15. The pad of claim 1, wherein the first and second layers each define a plurality of channels, the shear thickening fluid being contained in the plurality of channels, the plurality of channels including first channels oriented at one of 45 degrees and −45 degrees with respect to a common reference direction in a plane.

16. The pad of claim 15, wherein the plurality of channels include second channels oriented parallel to the reference direction in the plane and third channels oriented perpendicular to the reference direction in the plane.

15. A method for manufacturing a pad, the method comprising:

forming at least one outer layer by securing a first sheet to a second sheet at a plurality of bonded areas and leaving a plurality of unbonded areas of the first sheet that are not bonded to the second sheet;

placing shear-thickening fluid between the first and second sheets in channels defined by the unbonded areas of the first sheet and the second sheet; and

securing a shear layer to the at least one outer layer.

16. The method of claim 15, wherein placing the shear-thickening fluid between the first and second sheets further comprises pumping the shear-thickening fluid into the channels through a port defined by one or both of the first and second sheets.

17. The method of claim 15, wherein the first sheet defines a plurality of ridges at the unbonded areas, the ridges having concave inner surfaces at least partially defining the channels.

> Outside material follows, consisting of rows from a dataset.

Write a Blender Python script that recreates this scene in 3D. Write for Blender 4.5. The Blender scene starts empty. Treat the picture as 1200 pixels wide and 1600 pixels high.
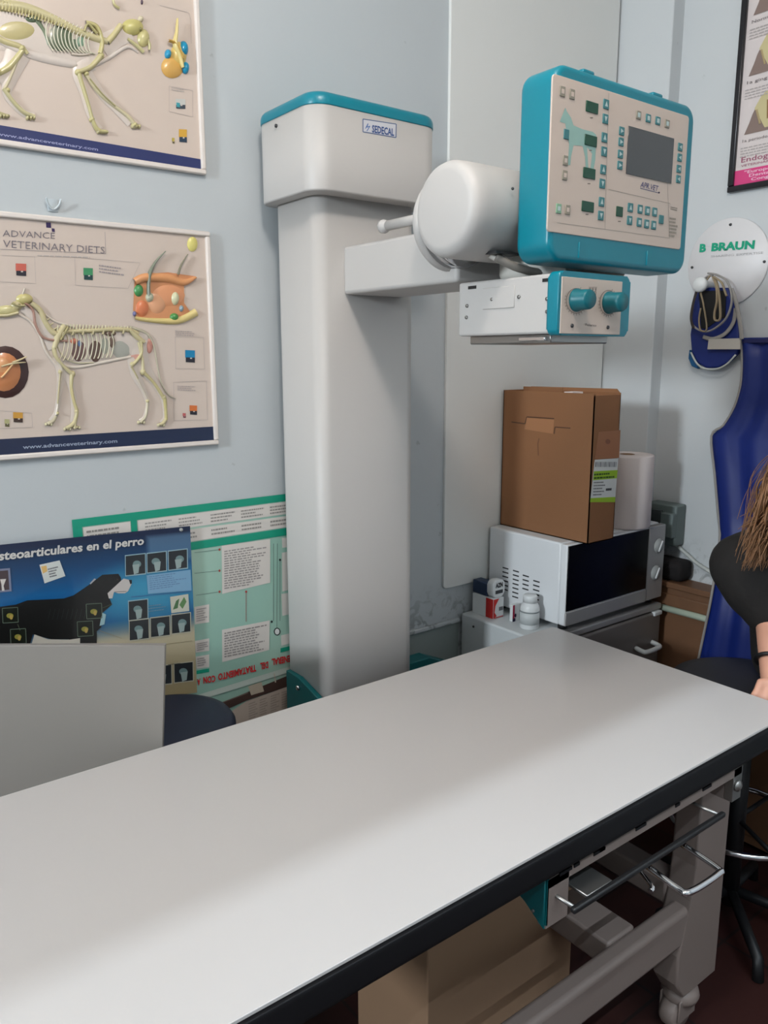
import bpy, bmesh, math, random
from mathutils import Vector, Matrix
random.seed(7)
sc = bpy.context.scene
COL = sc.collection
# ------------------------------------------------------------------ camera
HC = 1.5; FPX = 1234.2; YAW = math.radians(37.36); PIT = math.radians(11.13); ROL = math.radians(-.14)
cy_, sy_ = math.cos(YAW), math.sin(YAW)
FW = Vector((sy_*math.cos(PIT), cy_*math.cos(PIT), -math.sin(PIT)))
RT = Vector((cy_, -sy_, 0)); UP = RT.cross(FW)
RT, UP = RT*math.cos(ROL)+UP*math.sin(ROL), UP*math.cos(ROL)-RT*math.sin(ROL)
cam = bpy.data.cameras.new('camera'); camo = bpy.data.objects.new('camera', cam); COL.objects.link(camo)
cam.sensor_fit = 'VERTICAL'; cam.sensor_height = 36; cam.sensor_width = 27; cam.lens = 36*FPX/1600
cam.clip_start = .02
camo.matrix_world = Matrix(((RT.x, UP.x, -FW.x, 0), (RT.y, UP.y, -FW.y, 0), (RT.z, UP.z, -FW.z, HC), (0, 0, 0, 1)))
sc.camera = camo
# ------------------------------------------------------------------ colour management, world, lights
sc.view_settings.view_transform = 'Standard'; sc.view_settings.look = 'None'
sc.view_settings.gamma = 1; sc.view_settings.use_curve_mapping = False
sc.view_settings.exposure = 0.0
w = bpy.data.worlds.new('world'); sc.world = w; w.use_nodes = True
w.node_tree.nodes['Background'].inputs[0].default_value = (.75, .85, 1, 1)
w.node_tree.nodes['Background'].inputs[1].default_value = .6
def area(name, loc, target, sx, sy, power, col, spread=180):
    l = bpy.data.lights.new(name, 'AREA'); l.shape = 'RECTANGLE'; l.size = sx; l.size_y = sy; l.energy = power; l.color = col
    l.spread = math.radians(spread)
    o = bpy.data.objects.new(name, l); COL.objects.link(o); o.location = loc
    o.rotation_euler = (Vector(target)-Vector(loc)).to_track_quat('-Z', 'Y').to_euler(); return o
area('window_daylight', (-3.04, .5, 2.25), (1.5, 1.4, 1.3), .38, .38, 98, (.86, .94, 1))
_pl = bpy.data.lights.new('ceiling_lamp_light', 'POINT'); _pl.energy = 26.5; _pl.color = (1, .935, .885); _pl.shadow_soft_size = .09
_po = bpy.data.objects.new('ceiling_lamp_light', _pl); COL.objects.link(_po); _po.location = (.48, .50, 2.68)
strip = area('strip_lamp_light', (.7, -.62, 2.75), (.7, -.62, 0), 2.4, .010, 44, (.76, .89, 1))
strip.rotation_euler = (0, 0, 0)

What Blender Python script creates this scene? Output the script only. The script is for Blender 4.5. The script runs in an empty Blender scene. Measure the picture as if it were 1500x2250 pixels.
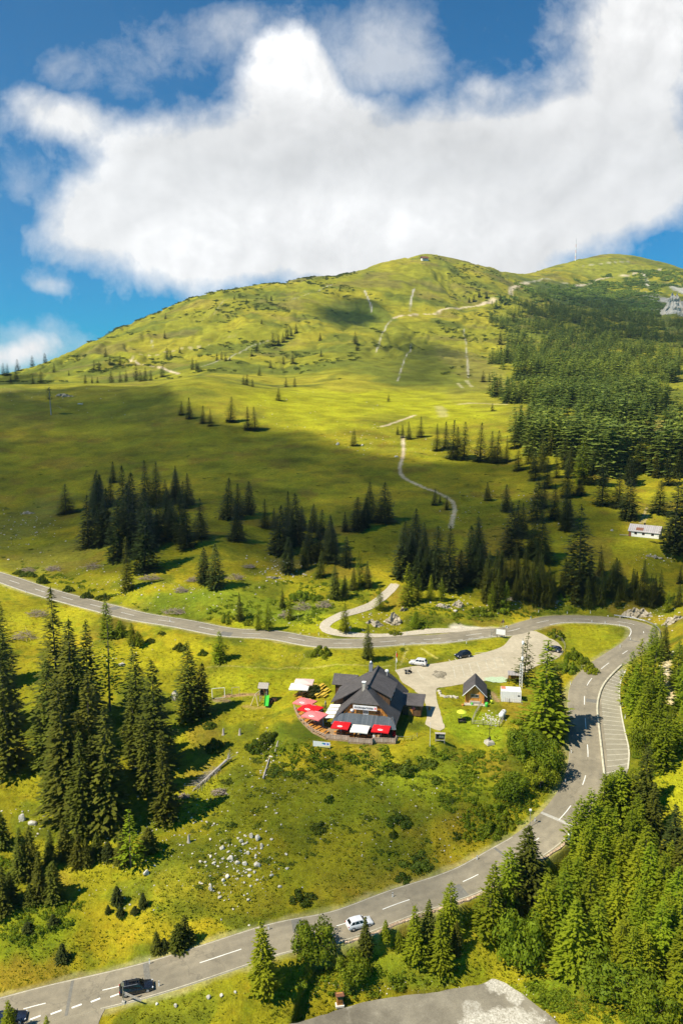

18. The method of claim 15, wherein placing shear-thickening fluid between the first and second sheets in the channels defined by the unbounded areas of the first sheet and the second sheet further comprises placing tubes containing shear-thickening fluid in the channels.

19. The method of claim 15, wherein the channels include:

first channels defining an angle of 45 degrees relative to a reference direction in a plane; and

second channels defining an angle of −45 degrees relative to the reference direction in the plane.

20. The method of claim 19, wherein the channels include:

third channels parallel to the reference direction in the plane; and

fourth channels perpendicular to the reference direction in the plane.